Published 8:09 am Wednesday, April 26, 2006

By Staff
Most young people wouldn't know what you meant if you said Wedgwood dishes.
To me they recall blue plates with a cream design on the scalloped edge.
It wasn't at my house where we ate off of Wedgwood plates, it was my girl friend's who lived around the block.
This was back in the days when mealtime meant coming home and getting cleaned up to sit down at the dinner table with your family - at the same time each night.
My friend's father made his two girls change into dresses.
Real linen tablecloths were used and usually fresh flowers from their garden brightened the center.
Eating there was a special treat. There were tastes I wasn't familiar with like real mayonnaise, instead of Miracle Whip.
The Sullivans always used real butter too. Every dinner was a special occasion of sharing not only food, but also conservation.
Kathy's grandmother who was in her 90s, who lived with them, to the older brother in college and the youngest son, would all contribute. They would tell what they had done in school or the grandmother would offer suggestions on their term papers, which she proofread.
Holidays there were also marked with special foods. For Christmas there was always the ice cream slices which each had a holiday design on the inside, like a tree or Santa.
I was too young to realize what a great cook the mother was. I just know I would trade my packed lunch any day for Kathy's.

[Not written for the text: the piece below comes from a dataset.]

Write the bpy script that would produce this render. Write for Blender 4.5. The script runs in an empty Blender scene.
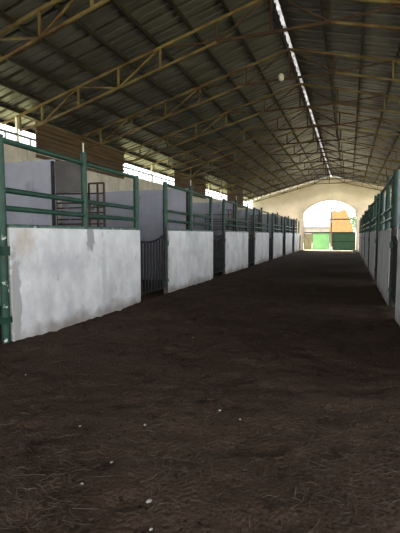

Often we would play in the basement, near their fully stocked pantry.
Our raiding of jars of cherries and olives wasn't found out until the time came when they were needed in a recipe. Then we were in trouble.
Years later, when she was in her 70s, Kay, it is still hard for me to call her Kay instead of Mrs. Sullivan, would start a business.
Taken from her love of cooking, not to be intimidated by the computer age, she began to seek out and find vintage and hard to find cookbooks for customers online.
Kay's Kookbooks brought her new friends around the world.
Kay and her husband George used to come to Michigan from near Chicago when berries were in season - any kind of berry. Their car filled with fruit, they would go home to put up their bounty.
We buried Kay last week. She died just a few days after they had celebrated their 64th anniversary.
My friend Kathy, their youngest daughter, had died seven years before.
We get different things from different people. From the Sullivans I learned the pleasure of setting a nice table.
I remember my rehearsal dinner which they hosted at their house with the beautiful Wedgwood plates and delicious beef stroganoff.
I learned I could always count on being remembered each Christmas, when they hung a large round sugar cookie on a tree with ribbon and my name in frosting. From them I learned I was special to a family other than my own.
From this couple, I learned that age has no barriers. George even learned to do cross stitch, recovering their dining room chairs and making stockings for each of their grandchildren.
I learned the importance of devotion to your church and community, as they were givers of their time and talents, to my high school and college.
I also have an example of lasting love. I have a new memory now, that of George, almost 90, singing to his bride with his hand on her casket, her favorite song from Showboat, as we left the church.